EXERCISE DIRECTIONS ->
Scan the material that follows. Copy every line containing the word "scene".

RECORD EXTRACTS ->
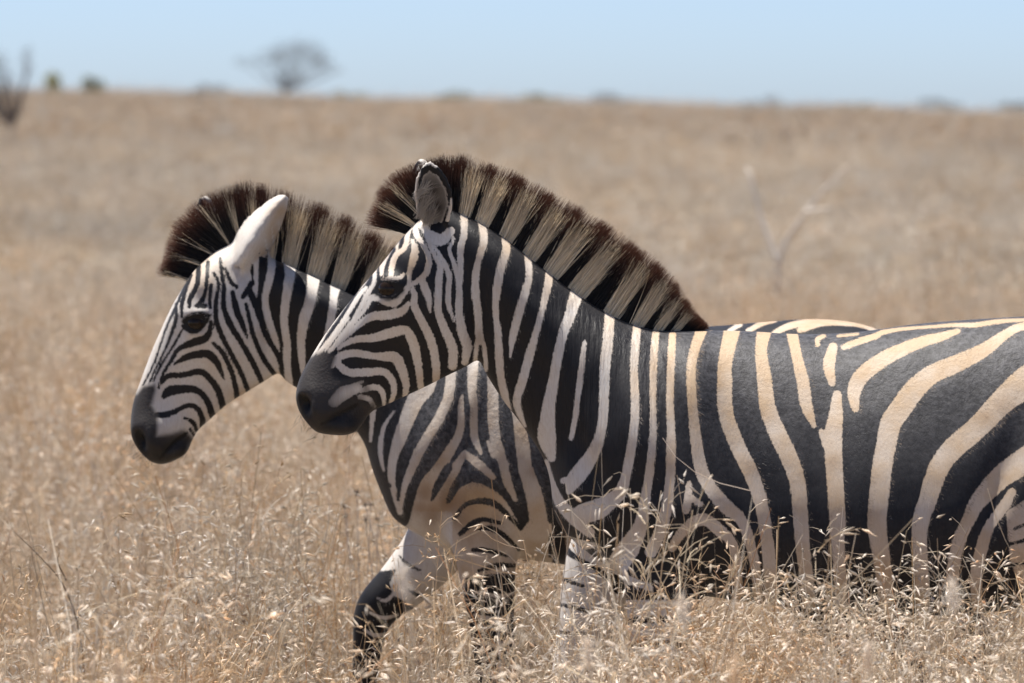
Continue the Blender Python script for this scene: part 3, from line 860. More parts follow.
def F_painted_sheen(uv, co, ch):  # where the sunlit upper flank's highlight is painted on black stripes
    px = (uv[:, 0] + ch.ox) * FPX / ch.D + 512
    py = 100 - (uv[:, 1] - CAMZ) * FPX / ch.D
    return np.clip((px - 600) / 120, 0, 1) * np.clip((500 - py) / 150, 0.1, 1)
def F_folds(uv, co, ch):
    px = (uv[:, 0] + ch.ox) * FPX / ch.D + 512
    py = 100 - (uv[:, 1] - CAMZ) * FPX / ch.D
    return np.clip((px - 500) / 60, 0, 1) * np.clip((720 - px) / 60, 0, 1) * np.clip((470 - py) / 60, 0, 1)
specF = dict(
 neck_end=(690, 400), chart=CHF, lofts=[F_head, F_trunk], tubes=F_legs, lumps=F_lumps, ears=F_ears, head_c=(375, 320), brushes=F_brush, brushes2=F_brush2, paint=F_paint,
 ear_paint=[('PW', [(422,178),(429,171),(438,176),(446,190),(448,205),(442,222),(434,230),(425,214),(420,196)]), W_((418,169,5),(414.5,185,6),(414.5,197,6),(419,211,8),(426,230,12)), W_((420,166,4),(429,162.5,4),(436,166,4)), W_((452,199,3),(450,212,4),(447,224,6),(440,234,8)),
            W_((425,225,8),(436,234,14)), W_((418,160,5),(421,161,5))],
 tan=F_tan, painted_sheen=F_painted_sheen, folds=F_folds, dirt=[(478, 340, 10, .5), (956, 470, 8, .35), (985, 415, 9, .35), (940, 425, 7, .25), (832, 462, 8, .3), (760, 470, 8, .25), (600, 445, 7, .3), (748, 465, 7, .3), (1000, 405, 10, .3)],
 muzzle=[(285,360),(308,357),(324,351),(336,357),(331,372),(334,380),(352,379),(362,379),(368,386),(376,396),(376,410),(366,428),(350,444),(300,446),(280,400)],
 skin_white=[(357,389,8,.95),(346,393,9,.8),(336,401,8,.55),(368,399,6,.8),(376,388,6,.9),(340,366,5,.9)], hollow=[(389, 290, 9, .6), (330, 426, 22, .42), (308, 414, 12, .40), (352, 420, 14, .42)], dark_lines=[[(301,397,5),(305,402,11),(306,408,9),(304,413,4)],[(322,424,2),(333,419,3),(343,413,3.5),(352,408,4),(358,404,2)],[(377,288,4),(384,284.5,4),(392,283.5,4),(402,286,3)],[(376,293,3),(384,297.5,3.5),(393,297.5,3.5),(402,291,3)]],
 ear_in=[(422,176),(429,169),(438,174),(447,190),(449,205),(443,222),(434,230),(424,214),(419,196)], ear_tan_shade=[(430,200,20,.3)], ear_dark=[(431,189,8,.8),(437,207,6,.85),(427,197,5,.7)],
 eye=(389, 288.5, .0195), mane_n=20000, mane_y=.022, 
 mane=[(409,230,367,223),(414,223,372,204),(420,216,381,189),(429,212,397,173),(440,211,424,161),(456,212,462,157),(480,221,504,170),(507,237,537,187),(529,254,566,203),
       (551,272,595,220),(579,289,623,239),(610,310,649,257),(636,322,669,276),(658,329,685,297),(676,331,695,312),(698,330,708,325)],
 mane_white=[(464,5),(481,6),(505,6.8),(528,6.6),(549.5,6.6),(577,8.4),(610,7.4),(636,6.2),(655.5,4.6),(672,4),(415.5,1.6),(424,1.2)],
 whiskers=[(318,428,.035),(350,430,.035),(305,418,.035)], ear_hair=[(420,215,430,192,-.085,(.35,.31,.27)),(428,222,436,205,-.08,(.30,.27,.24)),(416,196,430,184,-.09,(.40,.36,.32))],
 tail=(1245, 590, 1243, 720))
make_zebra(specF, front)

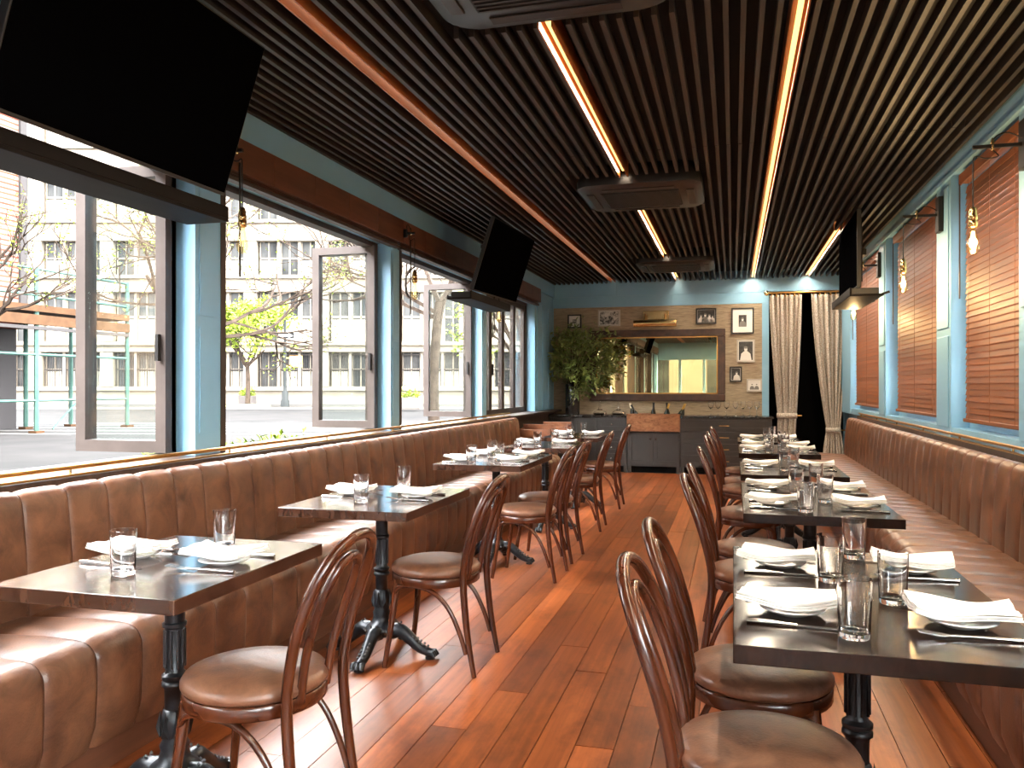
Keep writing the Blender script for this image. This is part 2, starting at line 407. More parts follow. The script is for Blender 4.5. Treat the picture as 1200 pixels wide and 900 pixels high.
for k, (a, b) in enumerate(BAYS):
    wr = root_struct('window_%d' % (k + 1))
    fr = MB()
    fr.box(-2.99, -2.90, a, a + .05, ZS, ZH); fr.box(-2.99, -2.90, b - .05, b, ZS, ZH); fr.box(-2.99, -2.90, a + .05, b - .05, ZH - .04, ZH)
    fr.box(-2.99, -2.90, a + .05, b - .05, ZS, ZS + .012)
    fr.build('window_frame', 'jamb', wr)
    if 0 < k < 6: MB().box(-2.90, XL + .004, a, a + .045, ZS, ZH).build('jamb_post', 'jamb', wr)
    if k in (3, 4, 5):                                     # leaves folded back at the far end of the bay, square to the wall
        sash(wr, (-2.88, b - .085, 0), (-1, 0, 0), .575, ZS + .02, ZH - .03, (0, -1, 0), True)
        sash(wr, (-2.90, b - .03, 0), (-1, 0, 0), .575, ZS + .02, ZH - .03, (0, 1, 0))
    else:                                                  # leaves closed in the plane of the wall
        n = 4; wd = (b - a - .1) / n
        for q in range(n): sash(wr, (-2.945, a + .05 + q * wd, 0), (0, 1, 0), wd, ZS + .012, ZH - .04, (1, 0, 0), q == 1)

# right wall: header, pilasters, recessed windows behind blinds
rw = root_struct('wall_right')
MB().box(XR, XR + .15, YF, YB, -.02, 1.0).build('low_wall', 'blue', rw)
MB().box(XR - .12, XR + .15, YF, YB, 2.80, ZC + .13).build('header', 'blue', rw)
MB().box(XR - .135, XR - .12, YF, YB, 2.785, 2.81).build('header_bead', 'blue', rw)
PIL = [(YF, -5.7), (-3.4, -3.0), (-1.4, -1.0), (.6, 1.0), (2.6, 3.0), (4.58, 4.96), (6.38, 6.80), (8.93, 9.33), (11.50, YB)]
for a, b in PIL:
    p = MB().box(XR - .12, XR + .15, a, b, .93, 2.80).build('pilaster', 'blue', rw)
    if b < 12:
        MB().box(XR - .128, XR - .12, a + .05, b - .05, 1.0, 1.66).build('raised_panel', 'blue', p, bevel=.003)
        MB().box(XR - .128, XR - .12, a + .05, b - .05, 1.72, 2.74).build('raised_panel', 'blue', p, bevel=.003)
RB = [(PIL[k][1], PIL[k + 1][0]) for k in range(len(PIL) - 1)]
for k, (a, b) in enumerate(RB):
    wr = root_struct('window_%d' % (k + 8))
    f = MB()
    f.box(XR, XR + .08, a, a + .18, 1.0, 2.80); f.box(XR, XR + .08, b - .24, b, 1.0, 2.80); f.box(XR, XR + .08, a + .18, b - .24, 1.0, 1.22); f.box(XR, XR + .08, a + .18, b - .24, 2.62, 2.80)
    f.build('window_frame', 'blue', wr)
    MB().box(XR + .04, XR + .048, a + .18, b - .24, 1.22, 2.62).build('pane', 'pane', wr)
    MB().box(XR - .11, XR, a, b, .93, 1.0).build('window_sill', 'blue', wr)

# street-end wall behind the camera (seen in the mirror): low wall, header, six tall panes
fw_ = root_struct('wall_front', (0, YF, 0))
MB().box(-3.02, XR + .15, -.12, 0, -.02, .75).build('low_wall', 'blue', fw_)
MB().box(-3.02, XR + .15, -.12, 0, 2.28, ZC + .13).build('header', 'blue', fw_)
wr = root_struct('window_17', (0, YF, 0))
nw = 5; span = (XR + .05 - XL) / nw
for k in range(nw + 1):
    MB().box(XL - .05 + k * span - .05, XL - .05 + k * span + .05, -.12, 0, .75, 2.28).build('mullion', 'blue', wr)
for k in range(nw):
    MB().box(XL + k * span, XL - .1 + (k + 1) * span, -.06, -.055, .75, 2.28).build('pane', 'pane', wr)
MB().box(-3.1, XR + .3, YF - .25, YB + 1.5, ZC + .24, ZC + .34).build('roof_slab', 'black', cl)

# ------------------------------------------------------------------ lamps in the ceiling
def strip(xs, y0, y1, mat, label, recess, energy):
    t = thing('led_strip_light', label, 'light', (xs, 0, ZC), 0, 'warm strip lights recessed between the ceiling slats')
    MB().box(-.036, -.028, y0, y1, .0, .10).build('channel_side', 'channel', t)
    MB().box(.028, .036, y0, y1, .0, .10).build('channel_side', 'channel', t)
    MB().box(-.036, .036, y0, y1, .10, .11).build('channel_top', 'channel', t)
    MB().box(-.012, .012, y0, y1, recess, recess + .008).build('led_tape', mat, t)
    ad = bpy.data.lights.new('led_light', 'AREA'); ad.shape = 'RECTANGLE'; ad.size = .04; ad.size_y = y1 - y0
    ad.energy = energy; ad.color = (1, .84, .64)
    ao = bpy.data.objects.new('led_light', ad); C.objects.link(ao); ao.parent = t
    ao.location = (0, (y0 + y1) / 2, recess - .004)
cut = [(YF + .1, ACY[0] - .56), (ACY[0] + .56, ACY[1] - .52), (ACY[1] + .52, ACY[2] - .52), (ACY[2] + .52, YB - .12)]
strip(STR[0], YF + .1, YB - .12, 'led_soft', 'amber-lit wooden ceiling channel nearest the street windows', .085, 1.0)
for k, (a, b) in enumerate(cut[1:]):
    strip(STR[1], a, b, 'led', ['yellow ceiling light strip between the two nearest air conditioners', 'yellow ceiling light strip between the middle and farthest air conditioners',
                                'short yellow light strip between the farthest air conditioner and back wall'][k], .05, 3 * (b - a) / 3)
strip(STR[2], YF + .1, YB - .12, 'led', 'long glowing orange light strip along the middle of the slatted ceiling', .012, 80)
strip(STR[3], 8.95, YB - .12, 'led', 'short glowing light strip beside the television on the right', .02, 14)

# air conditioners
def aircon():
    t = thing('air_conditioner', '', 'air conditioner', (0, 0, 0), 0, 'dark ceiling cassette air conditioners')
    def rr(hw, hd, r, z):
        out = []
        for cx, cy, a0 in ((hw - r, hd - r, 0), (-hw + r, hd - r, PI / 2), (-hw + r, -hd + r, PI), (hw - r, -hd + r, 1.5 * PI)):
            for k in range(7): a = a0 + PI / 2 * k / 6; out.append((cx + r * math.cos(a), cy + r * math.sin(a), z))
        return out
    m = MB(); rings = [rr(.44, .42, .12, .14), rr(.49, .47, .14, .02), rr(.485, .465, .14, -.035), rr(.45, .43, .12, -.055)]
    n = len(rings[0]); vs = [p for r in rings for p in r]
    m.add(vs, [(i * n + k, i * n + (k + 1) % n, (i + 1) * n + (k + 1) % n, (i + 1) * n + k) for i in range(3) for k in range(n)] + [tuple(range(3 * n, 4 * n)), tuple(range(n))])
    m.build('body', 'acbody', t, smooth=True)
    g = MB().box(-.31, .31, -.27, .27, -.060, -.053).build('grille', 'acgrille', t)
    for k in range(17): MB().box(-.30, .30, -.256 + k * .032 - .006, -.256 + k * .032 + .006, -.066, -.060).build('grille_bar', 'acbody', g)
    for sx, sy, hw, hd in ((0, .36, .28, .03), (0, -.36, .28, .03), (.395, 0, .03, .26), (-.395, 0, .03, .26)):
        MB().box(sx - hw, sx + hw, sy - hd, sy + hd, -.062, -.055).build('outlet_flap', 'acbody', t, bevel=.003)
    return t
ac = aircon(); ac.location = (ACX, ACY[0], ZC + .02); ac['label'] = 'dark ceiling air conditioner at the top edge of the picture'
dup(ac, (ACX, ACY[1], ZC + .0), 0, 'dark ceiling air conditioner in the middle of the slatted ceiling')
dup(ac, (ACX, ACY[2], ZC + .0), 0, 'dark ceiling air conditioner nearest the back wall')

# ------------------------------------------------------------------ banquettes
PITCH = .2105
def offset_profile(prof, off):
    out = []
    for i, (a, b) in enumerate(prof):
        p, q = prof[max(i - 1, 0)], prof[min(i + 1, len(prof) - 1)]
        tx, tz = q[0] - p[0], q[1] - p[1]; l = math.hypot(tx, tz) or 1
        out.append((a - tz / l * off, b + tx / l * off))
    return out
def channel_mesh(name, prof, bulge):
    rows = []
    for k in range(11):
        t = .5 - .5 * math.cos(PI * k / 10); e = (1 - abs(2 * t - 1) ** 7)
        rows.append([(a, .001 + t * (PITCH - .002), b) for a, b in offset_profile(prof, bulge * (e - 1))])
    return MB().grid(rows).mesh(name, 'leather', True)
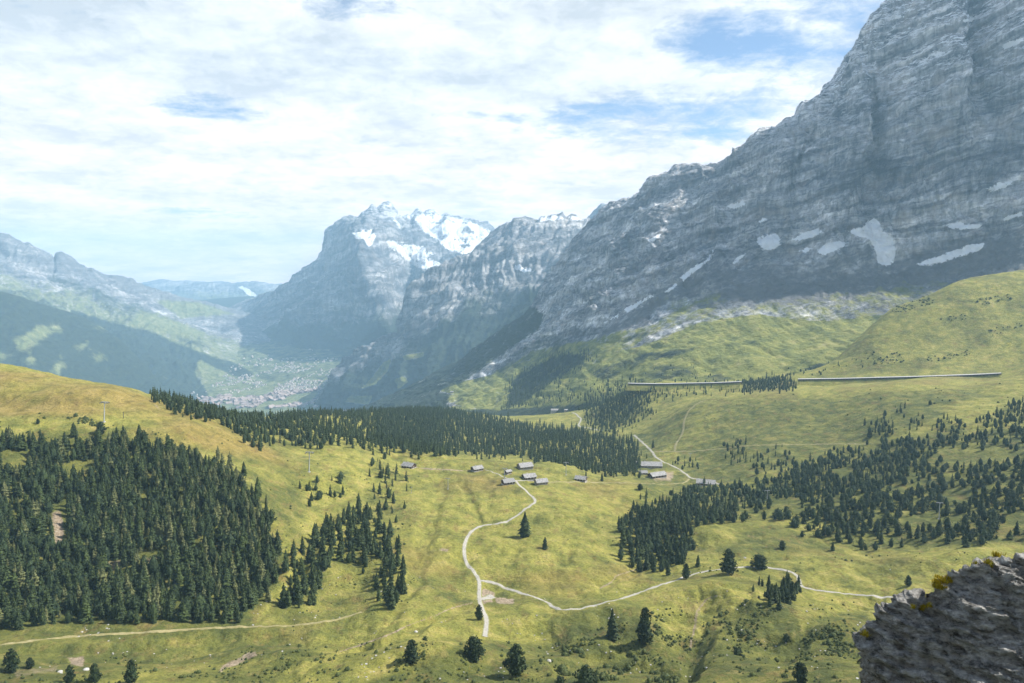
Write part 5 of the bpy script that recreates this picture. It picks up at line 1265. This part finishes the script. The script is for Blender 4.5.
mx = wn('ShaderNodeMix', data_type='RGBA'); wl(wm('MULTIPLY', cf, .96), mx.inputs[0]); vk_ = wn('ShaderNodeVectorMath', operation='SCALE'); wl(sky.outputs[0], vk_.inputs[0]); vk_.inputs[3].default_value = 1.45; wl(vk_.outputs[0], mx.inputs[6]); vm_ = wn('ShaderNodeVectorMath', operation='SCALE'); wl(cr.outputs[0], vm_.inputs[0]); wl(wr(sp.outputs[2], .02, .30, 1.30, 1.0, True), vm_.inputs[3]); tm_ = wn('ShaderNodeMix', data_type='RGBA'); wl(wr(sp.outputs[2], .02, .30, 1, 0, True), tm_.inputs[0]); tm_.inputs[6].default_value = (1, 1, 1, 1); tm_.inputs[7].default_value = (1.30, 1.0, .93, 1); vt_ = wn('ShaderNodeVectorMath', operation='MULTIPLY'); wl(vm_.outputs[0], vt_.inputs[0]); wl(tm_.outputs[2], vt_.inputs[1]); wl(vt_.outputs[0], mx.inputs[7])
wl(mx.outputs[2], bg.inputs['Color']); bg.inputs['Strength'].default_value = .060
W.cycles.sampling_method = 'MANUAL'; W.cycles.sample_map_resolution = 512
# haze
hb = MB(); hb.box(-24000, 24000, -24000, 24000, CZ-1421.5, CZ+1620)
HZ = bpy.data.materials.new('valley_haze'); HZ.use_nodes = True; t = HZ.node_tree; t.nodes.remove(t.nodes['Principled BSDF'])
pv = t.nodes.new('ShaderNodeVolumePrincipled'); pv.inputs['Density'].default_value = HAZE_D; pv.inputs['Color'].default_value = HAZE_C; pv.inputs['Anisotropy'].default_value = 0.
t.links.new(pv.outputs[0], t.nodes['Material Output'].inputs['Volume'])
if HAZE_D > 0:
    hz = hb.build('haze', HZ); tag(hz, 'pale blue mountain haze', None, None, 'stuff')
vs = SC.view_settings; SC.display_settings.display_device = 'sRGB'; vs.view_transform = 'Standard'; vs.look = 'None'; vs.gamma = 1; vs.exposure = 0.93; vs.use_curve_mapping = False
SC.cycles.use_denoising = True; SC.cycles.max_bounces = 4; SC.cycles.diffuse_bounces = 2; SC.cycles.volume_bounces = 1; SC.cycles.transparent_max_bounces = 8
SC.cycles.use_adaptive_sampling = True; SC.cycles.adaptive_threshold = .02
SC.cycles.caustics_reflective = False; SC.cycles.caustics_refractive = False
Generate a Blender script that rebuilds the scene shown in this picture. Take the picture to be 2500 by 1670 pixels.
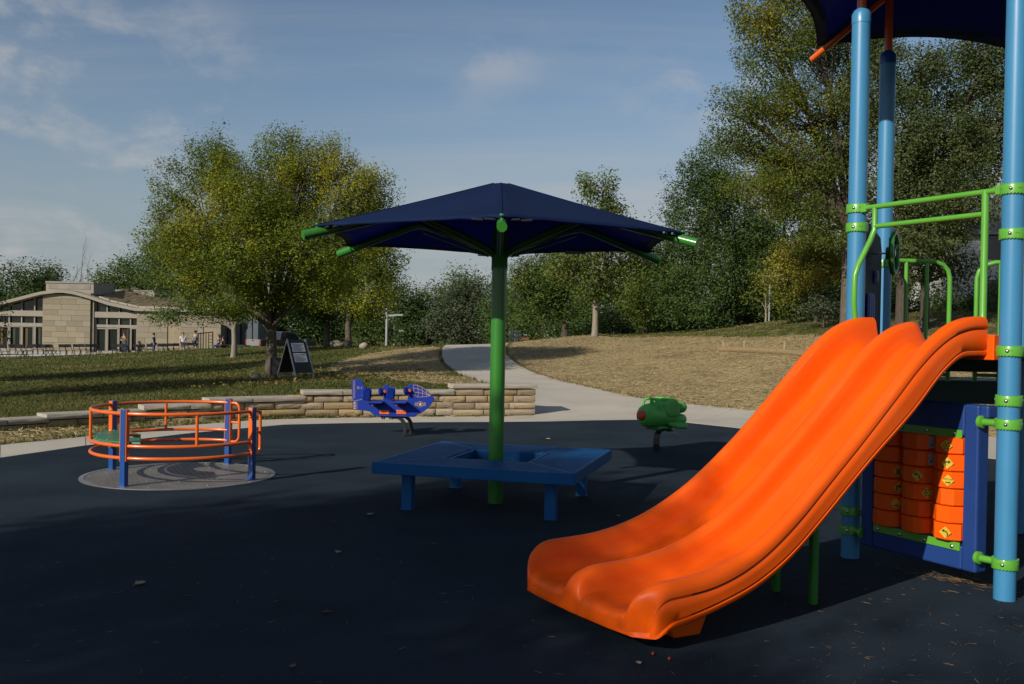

FINISHED ANSWER ->
Continue the Blender Python script for this scene: part 3, from line 860. More parts follow.
Generate a Blender script that rebuilds the scene shown in this picture. Take the picture to be 2500 by 1670 pixels.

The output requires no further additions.